Dari Klenteng di jalan Dukuh jika berjalan semakin ke utara, maka disana ada kawasan kampung Ampel, dulu Ampel Denta, yang menjadi jujugan Raden Rahmad pada 1440-an di masa kerajaan Majapahit.
Sungai Pegirian sebagai percabangan Sungai Kalimas menjadi jalur penghubung antara kawasan hilir dengan pedalaman. Bahkan Sungai Pegirian ini menjadi sungai yang ramai dengan lalu lintas sungai (perahu).
Di era Sunan Ampel pada abad 15, sungai Pegirian menjadi urat nadi perekonomian dan transportasi.

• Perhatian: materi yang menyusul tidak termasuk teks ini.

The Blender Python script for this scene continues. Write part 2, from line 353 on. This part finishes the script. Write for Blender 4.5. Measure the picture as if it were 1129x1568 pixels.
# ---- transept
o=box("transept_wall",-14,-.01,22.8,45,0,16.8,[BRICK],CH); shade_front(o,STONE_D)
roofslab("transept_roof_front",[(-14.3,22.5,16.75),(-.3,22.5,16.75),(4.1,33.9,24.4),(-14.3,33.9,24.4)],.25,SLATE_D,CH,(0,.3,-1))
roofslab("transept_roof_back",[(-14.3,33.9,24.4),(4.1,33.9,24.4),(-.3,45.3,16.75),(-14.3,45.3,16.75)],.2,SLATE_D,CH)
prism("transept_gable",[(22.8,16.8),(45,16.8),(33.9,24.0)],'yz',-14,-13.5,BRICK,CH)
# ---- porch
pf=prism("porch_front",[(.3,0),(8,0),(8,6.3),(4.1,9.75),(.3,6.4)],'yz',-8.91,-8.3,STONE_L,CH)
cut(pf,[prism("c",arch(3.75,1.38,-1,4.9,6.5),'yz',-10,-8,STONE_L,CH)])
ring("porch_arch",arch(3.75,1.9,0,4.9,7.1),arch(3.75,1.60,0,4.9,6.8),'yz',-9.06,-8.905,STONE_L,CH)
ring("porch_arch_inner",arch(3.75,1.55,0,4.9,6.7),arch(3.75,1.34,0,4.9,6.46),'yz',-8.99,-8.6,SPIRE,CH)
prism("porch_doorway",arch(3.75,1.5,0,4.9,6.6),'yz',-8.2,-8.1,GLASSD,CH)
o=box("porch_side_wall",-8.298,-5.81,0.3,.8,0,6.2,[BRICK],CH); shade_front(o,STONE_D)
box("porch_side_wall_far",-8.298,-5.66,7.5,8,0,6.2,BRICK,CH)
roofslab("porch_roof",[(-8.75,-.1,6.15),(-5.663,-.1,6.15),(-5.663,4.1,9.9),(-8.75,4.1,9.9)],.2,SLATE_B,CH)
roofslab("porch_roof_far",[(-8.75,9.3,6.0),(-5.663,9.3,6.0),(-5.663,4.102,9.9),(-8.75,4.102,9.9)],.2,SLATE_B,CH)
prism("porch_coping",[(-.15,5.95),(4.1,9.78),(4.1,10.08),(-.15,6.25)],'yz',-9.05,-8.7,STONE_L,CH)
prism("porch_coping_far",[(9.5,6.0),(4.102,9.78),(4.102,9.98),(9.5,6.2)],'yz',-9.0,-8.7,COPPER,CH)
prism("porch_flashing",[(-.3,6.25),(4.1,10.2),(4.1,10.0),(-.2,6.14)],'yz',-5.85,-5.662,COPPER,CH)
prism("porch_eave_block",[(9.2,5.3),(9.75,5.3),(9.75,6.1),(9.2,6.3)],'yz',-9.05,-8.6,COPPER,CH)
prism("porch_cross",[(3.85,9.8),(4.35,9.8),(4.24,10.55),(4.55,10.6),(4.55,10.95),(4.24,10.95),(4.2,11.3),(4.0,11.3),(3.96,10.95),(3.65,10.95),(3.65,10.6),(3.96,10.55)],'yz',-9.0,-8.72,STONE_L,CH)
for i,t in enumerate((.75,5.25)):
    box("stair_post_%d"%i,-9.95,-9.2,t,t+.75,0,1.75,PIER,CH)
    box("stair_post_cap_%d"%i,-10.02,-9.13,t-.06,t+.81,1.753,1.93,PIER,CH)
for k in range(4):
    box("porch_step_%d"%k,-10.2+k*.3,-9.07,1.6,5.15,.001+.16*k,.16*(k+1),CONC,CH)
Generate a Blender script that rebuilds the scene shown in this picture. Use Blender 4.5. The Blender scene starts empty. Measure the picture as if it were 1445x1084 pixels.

Sampai sampai Ki Ageng Supo, yang dikenal dengan Susuhunan di desa Bungkul (Sunan Bungkul), melarung buah delima dari Kalimas di desa Bungkul, yang kemudian ditemukan di Kali Pegirian di desa Ampel Denta.
Diketahui bahwa di sepanjang tepian sungai sudah menjadi jujugan peradaban manusia. Tidak terkecuali peradaban di sekitar jalan Dukuh dimana disana terdapat Klenteng sebagai peradaban Pecinan dan adanya Masjid di Ampel Denta sebagai peradaban umat Islam, yang kemudian menjadi jujugan etnis Arab ketika mendiami Surabaya.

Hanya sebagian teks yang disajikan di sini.